━━━━━ Data block ━━━━━

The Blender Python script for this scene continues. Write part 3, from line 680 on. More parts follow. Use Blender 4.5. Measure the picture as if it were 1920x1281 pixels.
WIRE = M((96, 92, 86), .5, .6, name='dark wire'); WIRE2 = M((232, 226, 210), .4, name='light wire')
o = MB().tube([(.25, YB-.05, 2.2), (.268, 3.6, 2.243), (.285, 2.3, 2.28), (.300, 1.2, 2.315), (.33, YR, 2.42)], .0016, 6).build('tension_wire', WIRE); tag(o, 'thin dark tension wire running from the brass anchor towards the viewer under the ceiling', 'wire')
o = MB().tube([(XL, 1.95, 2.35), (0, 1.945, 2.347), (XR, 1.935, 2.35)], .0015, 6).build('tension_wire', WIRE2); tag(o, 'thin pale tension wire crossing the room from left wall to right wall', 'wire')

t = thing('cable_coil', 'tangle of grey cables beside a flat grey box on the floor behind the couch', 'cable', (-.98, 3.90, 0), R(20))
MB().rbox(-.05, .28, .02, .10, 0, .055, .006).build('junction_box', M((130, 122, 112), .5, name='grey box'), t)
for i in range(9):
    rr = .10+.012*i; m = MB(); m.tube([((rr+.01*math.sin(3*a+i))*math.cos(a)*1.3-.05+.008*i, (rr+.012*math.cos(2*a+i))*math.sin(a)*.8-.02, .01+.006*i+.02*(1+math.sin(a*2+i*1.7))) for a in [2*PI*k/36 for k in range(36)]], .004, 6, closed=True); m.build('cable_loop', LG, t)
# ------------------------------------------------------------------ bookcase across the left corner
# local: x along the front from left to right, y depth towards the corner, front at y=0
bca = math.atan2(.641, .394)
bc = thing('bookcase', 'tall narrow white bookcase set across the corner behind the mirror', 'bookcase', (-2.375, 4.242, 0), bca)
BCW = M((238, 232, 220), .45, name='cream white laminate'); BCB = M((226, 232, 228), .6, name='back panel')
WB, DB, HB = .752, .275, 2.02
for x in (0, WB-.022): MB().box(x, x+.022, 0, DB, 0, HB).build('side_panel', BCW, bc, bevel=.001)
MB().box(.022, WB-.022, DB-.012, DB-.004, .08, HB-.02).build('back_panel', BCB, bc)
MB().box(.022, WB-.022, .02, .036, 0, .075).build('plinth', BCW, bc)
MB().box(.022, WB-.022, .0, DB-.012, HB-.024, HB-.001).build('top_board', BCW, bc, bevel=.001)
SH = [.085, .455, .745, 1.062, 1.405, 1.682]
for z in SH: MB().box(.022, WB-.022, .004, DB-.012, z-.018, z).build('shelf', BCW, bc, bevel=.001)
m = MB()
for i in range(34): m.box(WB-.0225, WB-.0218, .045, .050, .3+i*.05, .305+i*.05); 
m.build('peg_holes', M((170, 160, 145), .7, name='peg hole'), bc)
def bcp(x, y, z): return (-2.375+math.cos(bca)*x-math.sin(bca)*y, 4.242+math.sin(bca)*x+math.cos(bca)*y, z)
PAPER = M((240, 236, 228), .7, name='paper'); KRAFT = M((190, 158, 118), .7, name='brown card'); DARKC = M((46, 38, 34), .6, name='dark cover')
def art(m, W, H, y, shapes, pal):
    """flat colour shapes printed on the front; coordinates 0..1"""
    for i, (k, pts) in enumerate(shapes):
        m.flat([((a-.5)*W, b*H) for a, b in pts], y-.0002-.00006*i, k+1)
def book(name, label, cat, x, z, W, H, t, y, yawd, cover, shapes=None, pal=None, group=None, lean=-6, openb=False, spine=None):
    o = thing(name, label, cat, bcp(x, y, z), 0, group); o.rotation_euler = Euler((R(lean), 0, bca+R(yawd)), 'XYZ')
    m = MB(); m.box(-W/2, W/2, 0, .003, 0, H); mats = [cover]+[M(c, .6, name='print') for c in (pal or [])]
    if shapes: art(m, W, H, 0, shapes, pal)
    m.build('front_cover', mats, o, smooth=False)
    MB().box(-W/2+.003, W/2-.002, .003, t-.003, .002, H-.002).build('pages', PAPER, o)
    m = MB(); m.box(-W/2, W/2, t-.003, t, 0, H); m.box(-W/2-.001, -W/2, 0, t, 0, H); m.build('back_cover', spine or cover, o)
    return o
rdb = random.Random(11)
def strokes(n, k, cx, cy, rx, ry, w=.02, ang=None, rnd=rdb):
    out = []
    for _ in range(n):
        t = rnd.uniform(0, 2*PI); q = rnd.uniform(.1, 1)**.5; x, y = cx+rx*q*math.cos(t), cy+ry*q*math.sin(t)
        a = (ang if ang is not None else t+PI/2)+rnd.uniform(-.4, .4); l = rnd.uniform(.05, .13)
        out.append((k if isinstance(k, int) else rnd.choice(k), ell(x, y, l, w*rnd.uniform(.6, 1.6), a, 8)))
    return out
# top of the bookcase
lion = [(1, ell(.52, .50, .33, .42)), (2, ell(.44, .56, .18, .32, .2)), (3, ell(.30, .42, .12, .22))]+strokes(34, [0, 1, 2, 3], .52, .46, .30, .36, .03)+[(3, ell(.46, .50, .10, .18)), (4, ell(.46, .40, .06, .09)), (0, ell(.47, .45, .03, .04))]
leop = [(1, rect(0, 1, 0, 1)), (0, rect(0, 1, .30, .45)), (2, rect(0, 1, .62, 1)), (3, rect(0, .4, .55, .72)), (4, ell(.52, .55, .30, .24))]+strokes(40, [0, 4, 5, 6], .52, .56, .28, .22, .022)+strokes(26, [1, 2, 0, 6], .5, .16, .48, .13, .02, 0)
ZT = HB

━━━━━

- [Objective]
Can you give every line above again, exactly as written?

- [Solution]
The Blender Python script for this scene continues. Write part 3, from line 680 on. More parts follow. Use Blender 4.5. Measure the picture as if it were 1920x1281 pixels.
WIRE = M((96, 92, 86), .5, .6, name='dark wire'); WIRE2 = M((232, 226, 210), .4, name='light wire')
o = MB().tube([(.25, YB-.05, 2.2), (.268, 3.6, 2.243), (.285, 2.3, 2.28), (.300, 1.2, 2.315), (.33, YR, 2.42)], .0016, 6).build('tension_wire', WIRE); tag(o, 'thin dark tension wire running from the brass anchor towards the viewer under the ceiling', 'wire')
o = MB().tube([(XL, 1.95, 2.35), (0, 1.945, 2.347), (XR, 1.935, 2.35)], .0015, 6).build('tension_wire', WIRE2); tag(o, 'thin pale tension wire crossing the room from left wall to right wall', 'wire')

t = thing('cable_coil', 'tangle of grey cables beside a flat grey box on the floor behind the couch', 'cable', (-.98, 3.90, 0), R(20))
MB().rbox(-.05, .28, .02, .10, 0, .055, .006).build('junction_box', M((130, 122, 112), .5, name='grey box'), t)
for i in range(9):
    rr = .10+.012*i; m = MB(); m.tube([((rr+.01*math.sin(3*a+i))*math.cos(a)*1.3-.05+.008*i, (rr+.012*math.cos(2*a+i))*math.sin(a)*.8-.02, .01+.006*i+.02*(1+math.sin(a*2+i*1.7))) for a in [2*PI*k/36 for k in range(36)]], .004, 6, closed=True); m.build('cable_loop', LG, t)
# ------------------------------------------------------------------ bookcase across the left corner
# local: x along the front from left to right, y depth towards the corner, front at y=0
bca = math.atan2(.641, .394)
bc = thing('bookcase', 'tall narrow white bookcase set across the corner behind the mirror', 'bookcase', (-2.375, 4.242, 0), bca)
BCW = M((238, 232, 220), .45, name='cream white laminate'); BCB = M((226, 232, 228), .6, name='back panel')
WB, DB, HB = .752, .275, 2.02
for x in (0, WB-.022): MB().box(x, x+.022, 0, DB, 0, HB).build('side_panel', BCW, bc, bevel=.001)
MB().box(.022, WB-.022, DB-.012, DB-.004, .08, HB-.02).build('back_panel', BCB, bc)
MB().box(.022, WB-.022, .02, .036, 0, .075).build('plinth', BCW, bc)
MB().box(.022, WB-.022, .0, DB-.012, HB-.024, HB-.001).build('top_board', BCW, bc, bevel=.001)
SH = [.085, .455, .745, 1.062, 1.405, 1.682]
for z in SH: MB().box(.022, WB-.022, .004, DB-.012, z-.018, z).build('shelf', BCW, bc, bevel=.001)
m = MB()
for i in range(34): m.box(WB-.0225, WB-.0218, .045, .050, .3+i*.05, .305+i*.05); 
m.build('peg_holes', M((170, 160, 145), .7, name='peg hole'), bc)
def bcp(x, y, z): return (-2.375+math.cos(bca)*x-math.sin(bca)*y, 4.242+math.sin(bca)*x+math.cos(bca)*y, z)
PAPER = M((240, 236, 228), .7, name='paper'); KRAFT = M((190, 158, 118), .7, name='brown card'); DARKC = M((46, 38, 34), .6, name='dark cover')
def art(m, W, H, y, shapes, pal):
    """flat colour shapes printed on the front; coordinates 0..1"""
    for i, (k, pts) in enumerate(shapes):
        m.flat([((a-.5)*W, b*H) for a, b in pts], y-.0002-.00006*i, k+1)
def book(name, label, cat, x, z, W, H, t, y, yawd, cover, shapes=None, pal=None, group=None, lean=-6, openb=False, spine=None):
    o = thing(name, label, cat, bcp(x, y, z), 0, group); o.rotation_euler = Euler((R(lean), 0, bca+R(yawd)), 'XYZ')
    m = MB(); m.box(-W/2, W/2, 0, .003, 0, H); mats = [cover]+[M(c, .6, name='print') for c in (pal or [])]
    if shapes: art(m, W, H, 0, shapes, pal)
    m.build('front_cover', mats, o, smooth=False)
    MB().box(-W/2+.003, W/2-.002, .003, t-.003, .002, H-.002).build('pages', PAPER, o)
    m = MB(); m.box(-W/2, W/2, t-.003, t, 0, H); m.box(-W/2-.001, -W/2, 0, t, 0, H); m.build('back_cover', spine or cover, o)
    return o
rdb = random.Random(11)
def strokes(n, k, cx, cy, rx, ry, w=.02, ang=None, rnd=rdb):
    out = []
    for _ in range(n):
        t = rnd.uniform(0, 2*PI); q = rnd.uniform(.1, 1)**.5; x, y = cx+rx*q*math.cos(t), cy+ry*q*math.sin(t)
        a = (ang if ang is not None else t+PI/2)+rnd.uniform(-.4, .4); l = rnd.uniform(.05, .13)
        out.append((k if isinstance(k, int) else rnd.choice(k), ell(x, y, l, w*rnd.uniform(.6, 1.6), a, 8)))
    return out
# top of the bookcase
lion = [(1, ell(.52, .50, .33, .42)), (2, ell(.44, .56, .18, .32, .2)), (3, ell(.30, .42, .12, .22))]+strokes(34, [0, 1, 2, 3], .52, .46, .30, .36, .03)+[(3, ell(.46, .50, .10, .18)), (4, ell(.46, .40, .06, .09)), (0, ell(.47, .45, .03, .04))]
leop = [(1, rect(0, 1, 0, 1)), (0, rect(0, 1, .30, .45)), (2, rect(0, 1, .62, 1)), (3, rect(0, .4, .55, .72)), (4, ell(.52, .55, .30, .24))]+strokes(40, [0, 4, 5, 6], .52, .56, .28, .22, .022)+strokes(26, [1, 2, 0, 6], .5, .16, .48, .13, .02, 0)
ZT = HB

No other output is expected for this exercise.